» **Data provided**
□ □ □ □ □

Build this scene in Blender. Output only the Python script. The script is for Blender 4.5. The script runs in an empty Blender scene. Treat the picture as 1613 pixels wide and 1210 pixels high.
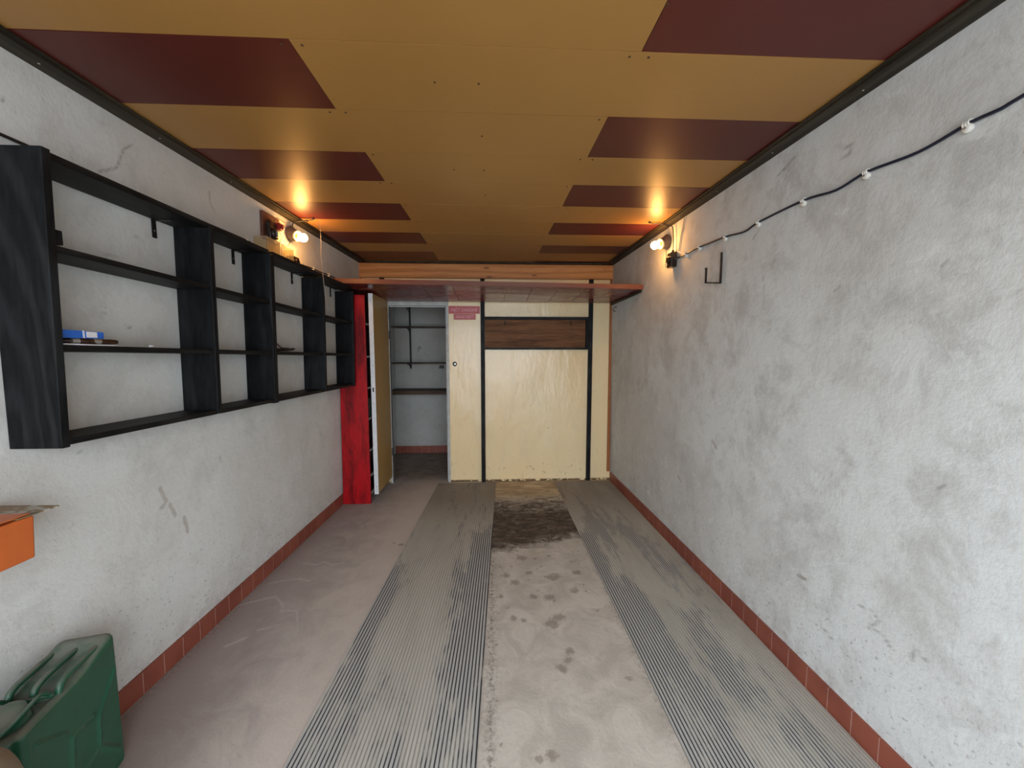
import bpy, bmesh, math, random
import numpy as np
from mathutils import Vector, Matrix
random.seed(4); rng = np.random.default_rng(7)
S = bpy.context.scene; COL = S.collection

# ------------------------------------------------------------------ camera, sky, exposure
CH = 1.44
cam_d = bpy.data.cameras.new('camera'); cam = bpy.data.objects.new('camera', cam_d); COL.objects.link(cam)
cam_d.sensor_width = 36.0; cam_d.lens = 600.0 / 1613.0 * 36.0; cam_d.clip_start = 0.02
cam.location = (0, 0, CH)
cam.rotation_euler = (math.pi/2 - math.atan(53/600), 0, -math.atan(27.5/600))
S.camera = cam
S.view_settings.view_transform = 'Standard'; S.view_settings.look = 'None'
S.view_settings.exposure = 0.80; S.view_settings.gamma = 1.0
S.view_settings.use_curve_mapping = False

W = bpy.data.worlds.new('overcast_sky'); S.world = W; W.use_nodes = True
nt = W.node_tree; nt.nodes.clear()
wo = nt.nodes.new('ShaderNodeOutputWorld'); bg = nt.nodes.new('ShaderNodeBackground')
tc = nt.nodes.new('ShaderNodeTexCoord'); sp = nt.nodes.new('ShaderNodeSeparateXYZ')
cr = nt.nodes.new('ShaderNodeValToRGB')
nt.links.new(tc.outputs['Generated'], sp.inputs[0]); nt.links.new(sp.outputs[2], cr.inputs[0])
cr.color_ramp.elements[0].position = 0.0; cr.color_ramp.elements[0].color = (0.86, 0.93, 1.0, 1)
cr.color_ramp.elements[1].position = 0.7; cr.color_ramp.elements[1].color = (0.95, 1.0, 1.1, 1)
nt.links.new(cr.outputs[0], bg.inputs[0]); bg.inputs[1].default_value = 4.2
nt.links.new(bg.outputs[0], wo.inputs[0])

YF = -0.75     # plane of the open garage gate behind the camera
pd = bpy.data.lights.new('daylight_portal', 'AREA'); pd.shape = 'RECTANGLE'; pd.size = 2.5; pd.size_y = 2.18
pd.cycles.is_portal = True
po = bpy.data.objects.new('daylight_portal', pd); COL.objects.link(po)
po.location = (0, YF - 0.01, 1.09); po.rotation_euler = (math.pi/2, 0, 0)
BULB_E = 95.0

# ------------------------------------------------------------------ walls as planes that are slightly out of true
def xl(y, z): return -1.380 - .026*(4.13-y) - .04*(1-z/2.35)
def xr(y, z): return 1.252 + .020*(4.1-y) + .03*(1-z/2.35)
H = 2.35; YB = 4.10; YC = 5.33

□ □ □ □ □

» **Instructions for the task**
Using the data above, print every line exactly, omitting pictures.

» **The completed task**
Build this scene in Blender. Output only the Python script. The script is for Blender 4.5. The script runs in an empty Blender scene. Treat the picture as 1613 pixels wide and 1210 pixels high.
import bpy, bmesh, math, random
import numpy as np
from mathutils import Vector, Matrix
random.seed(4); rng = np.random.default_rng(7)
S = bpy.context.scene; COL = S.collection

# ------------------------------------------------------------------ camera, sky, exposure
CH = 1.44
cam_d = bpy.data.cameras.new('camera'); cam = bpy.data.objects.new('camera', cam_d); COL.objects.link(cam)
cam_d.sensor_width = 36.0; cam_d.lens = 600.0 / 1613.0 * 36.0; cam_d.clip_start = 0.02
cam.location = (0, 0, CH)
cam.rotation_euler = (math.pi/2 - math.atan(53/600), 0, -math.atan(27.5/600))
S.camera = cam
S.view_settings.view_transform = 'Standard'; S.view_settings.look = 'None'
S.view_settings.exposure = 0.80; S.view_settings.gamma = 1.0
S.view_settings.use_curve_mapping = False

W = bpy.data.worlds.new('overcast_sky'); S.world = W; W.use_nodes = True
nt = W.node_tree; nt.nodes.clear()
wo = nt.nodes.new('ShaderNodeOutputWorld'); bg = nt.nodes.new('ShaderNodeBackground')
tc = nt.nodes.new('ShaderNodeTexCoord'); sp = nt.nodes.new('ShaderNodeSeparateXYZ')
cr = nt.nodes.new('ShaderNodeValToRGB')
nt.links.new(tc.outputs['Generated'], sp.inputs[0]); nt.links.new(sp.outputs[2], cr.inputs[0])
cr.color_ramp.elements[0].position = 0.0; cr.color_ramp.elements[0].color = (0.86, 0.93, 1.0, 1)
cr.color_ramp.elements[1].position = 0.7; cr.color_ramp.elements[1].color = (0.95, 1.0, 1.1, 1)
nt.links.new(cr.outputs[0], bg.inputs[0]); bg.inputs[1].default_value = 4.2
nt.links.new(bg.outputs[0], wo.inputs[0])

YF = -0.75     # plane of the open garage gate behind the camera
pd = bpy.data.lights.new('daylight_portal', 'AREA'); pd.shape = 'RECTANGLE'; pd.size = 2.5; pd.size_y = 2.18
pd.cycles.is_portal = True
po = bpy.data.objects.new('daylight_portal', pd); COL.objects.link(po)
po.location = (0, YF - 0.01, 1.09); po.rotation_euler = (math.pi/2, 0, 0)
BULB_E = 95.0

# ------------------------------------------------------------------ walls as planes that are slightly out of true
def xl(y, z): return -1.380 - .026*(4.13-y) - .04*(1-z/2.35)
def xr(y, z): return 1.252 + .020*(4.1-y) + .03*(1-z/2.35)
H = 2.35; YB = 4.10; YC = 5.33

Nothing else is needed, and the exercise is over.